┌──

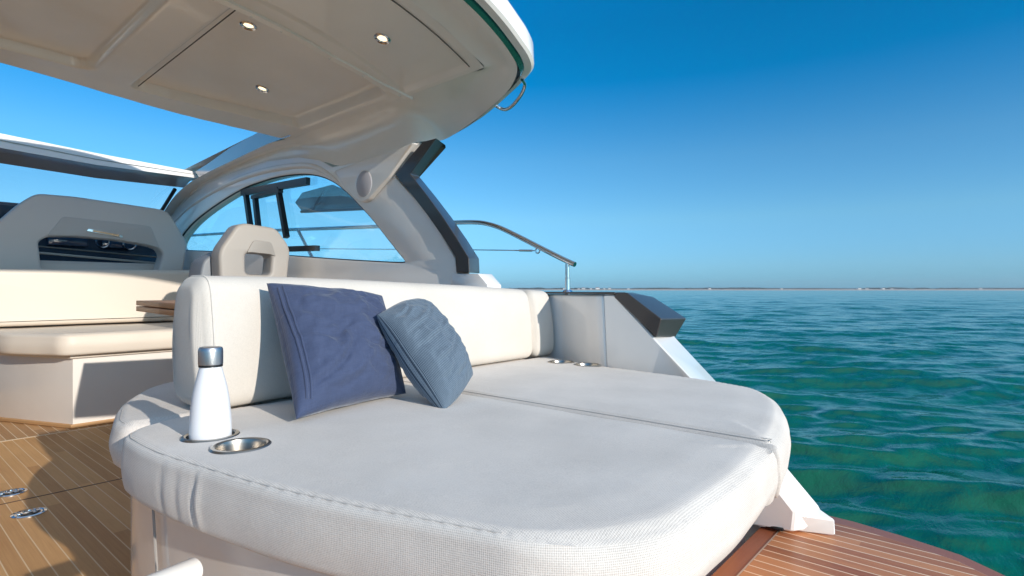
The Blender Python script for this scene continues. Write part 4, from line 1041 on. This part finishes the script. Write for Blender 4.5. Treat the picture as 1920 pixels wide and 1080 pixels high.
# zip seam along the left edge
zp = [P_(-.90+.03*math.sin(t*3), t, 1) for t in np.linspace(-.86, .86, 40)]
put('zip_fold', tube([p+Vector((0, 0, 0)) for p in zp], .0035, 8), navy, N1)
zp = [P_(-.84+.03*math.sin(t*3), t, 1) for t in np.linspace(-.88, .88, 40)]
put('zip_fold', tube(zp, .0028, 8), navy, N1)
A_ = on_d(699, 586, 1.50); B_ = on_d(786, 556, 1.66); C_ = on_d(892, 706, 1.58); D_ = on_d(835, 784, 1.40)
N2, P_, bd_ = pillow('pillow', 'smaller blue striped chambray pillow propped slantwise against the navy pillow', 'pillow', (A_, B_, C_, D_), .075, cham, 'blue pillows', pinch=.03, seed=8, wr=.6, power=.42, roundc=.22, folds=[(-.75, -.35, .5, -.58, .04, .006), (-.8, -.05, .4, -.18, .04, .006), (-.6, .35, .65, .12, .04, .006), (-.4, .72, .75, .5, .045, .006), (-.85, -.72, -.1, -.84, .04, .005), (.1, .0, .8, -.25, .035, .004), (-.85, .55, -.2, .5, .04, .005)])
clamp_z(N1, ZT+.003); clamp_z(N2, ZT+.003)

# ------------------------------------------------------------------ bottle
BT = thing('water_bottle', (c1.x, c1.y, ZT-.08), 'slim white steel water bottle with brushed cap, standing in the cup holder', 'bottle')
zb = ZT-.082; H = on_d(402, 650, 1.148).z-zb
prof = [(0, 0), (.033, 0), (.0375, .004), (.0385, .012), (.0385, H-.17), (.0380, H-.150), (.0366, H-.129), (.0352, H-.112), (.0333, H-.097), (.0312, H-.085), (.029, H-.075), (.0262, H-.064), (.0237, H-.054), (.0216, H-.0455), (.0205, H-.0415), (.0203, H-.040), (0, H-.040)]
put('body', lathe(prof, (c1.x, c1.y, zb), 72), 'bottle', BT, smooth=30)
put('gasket', lathe([(.0200, H-.0398), (.0222, H-.0398), (.0222, H-.036), (.0200, H-.036)], (c1.x, c1.y, zb), 48), 'black', BT)
put('cap', lathe([(.0205, H-.0358), (.0225, H-.0355), (.0228, H-.034), (.0228, H-.009), (.0222, H-.004), (.0205, H-.001), (.018, H), (0, H)], (c1.x, c1.y, zb), 64), 'cap', BT, smooth=30)

# ------------------------------------------------------------------ sea haze
hz = box((-4750, -4750, -3.0), (4750, 4750, 60)); m = bpy.data.materials.new('haze_air'); m.use_nodes = True; m.node_tree.nodes.clear()
ho = m.node_tree.nodes.new('ShaderNodeOutputMaterial'); pv = m.node_tree.nodes.new('ShaderNodeVolumePrincipled'); pv.inputs['Density'].default_value = 8e-5; pv.inputs['Color'].default_value = (.86, .92, 1, 1); pv.inputs['Anisotropy'].default_value = .2
m.node_tree.links.new(pv.outputs[0], ho.inputs['Volume'])
o = put('haze', hz, m, smooth=0); tag(o, 'thin pale sea haze over the water and the far shore', 'haze', kind='stuff')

└──

DIRECTIONS: Exactly reproduce the run of lines from the start of the listing through the line with "64), 'cap', BT, smooth=30)", inclusive; pictures are not copied.

WRITTEN SOLUTION:
The Blender Python script for this scene continues. Write part 4, from line 1041 on. This part finishes the script. Write for Blender 4.5. Treat the picture as 1920 pixels wide and 1080 pixels high.
# zip seam along the left edge
zp = [P_(-.90+.03*math.sin(t*3), t, 1) for t in np.linspace(-.86, .86, 40)]
put('zip_fold', tube([p+Vector((0, 0, 0)) for p in zp], .0035, 8), navy, N1)
zp = [P_(-.84+.03*math.sin(t*3), t, 1) for t in np.linspace(-.88, .88, 40)]
put('zip_fold', tube(zp, .0028, 8), navy, N1)
A_ = on_d(699, 586, 1.50); B_ = on_d(786, 556, 1.66); C_ = on_d(892, 706, 1.58); D_ = on_d(835, 784, 1.40)
N2, P_, bd_ = pillow('pillow', 'smaller blue striped chambray pillow propped slantwise against the navy pillow', 'pillow', (A_, B_, C_, D_), .075, cham, 'blue pillows', pinch=.03, seed=8, wr=.6, power=.42, roundc=.22, folds=[(-.75, -.35, .5, -.58, .04, .006), (-.8, -.05, .4, -.18, .04, .006), (-.6, .35, .65, .12, .04, .006), (-.4, .72, .75, .5, .045, .006), (-.85, -.72, -.1, -.84, .04, .005), (.1, .0, .8, -.25, .035, .004), (-.85, .55, -.2, .5, .04, .005)])
clamp_z(N1, ZT+.003); clamp_z(N2, ZT+.003)

# ------------------------------------------------------------------ bottle
BT = thing('water_bottle', (c1.x, c1.y, ZT-.08), 'slim white steel water bottle with brushed cap, standing in the cup holder', 'bottle')
zb = ZT-.082; H = on_d(402, 650, 1.148).z-zb
prof = [(0, 0), (.033, 0), (.0375, .004), (.0385, .012), (.0385, H-.17), (.0380, H-.150), (.0366, H-.129), (.0352, H-.112), (.0333, H-.097), (.0312, H-.085), (.029, H-.075), (.0262, H-.064), (.0237, H-.054), (.0216, H-.0455), (.0205, H-.0415), (.0203, H-.040), (0, H-.040)]
put('body', lathe(prof, (c1.x, c1.y, zb), 72), 'bottle', BT, smooth=30)
put('gasket', lathe([(.0200, H-.0398), (.0222, H-.0398), (.0222, H-.036), (.0200, H-.036)], (c1.x, c1.y, zb), 48), 'black', BT)
put('cap', lathe([(.0205, H-.0358), (.0225, H-.0355), (.0228, H-.034), (.0228, H-.009), (.0222, H-.004), (.0205, H-.001), (.018, H), (0, H)], (c1.x, c1.y, zb), 64), 'cap', BT, smooth=30)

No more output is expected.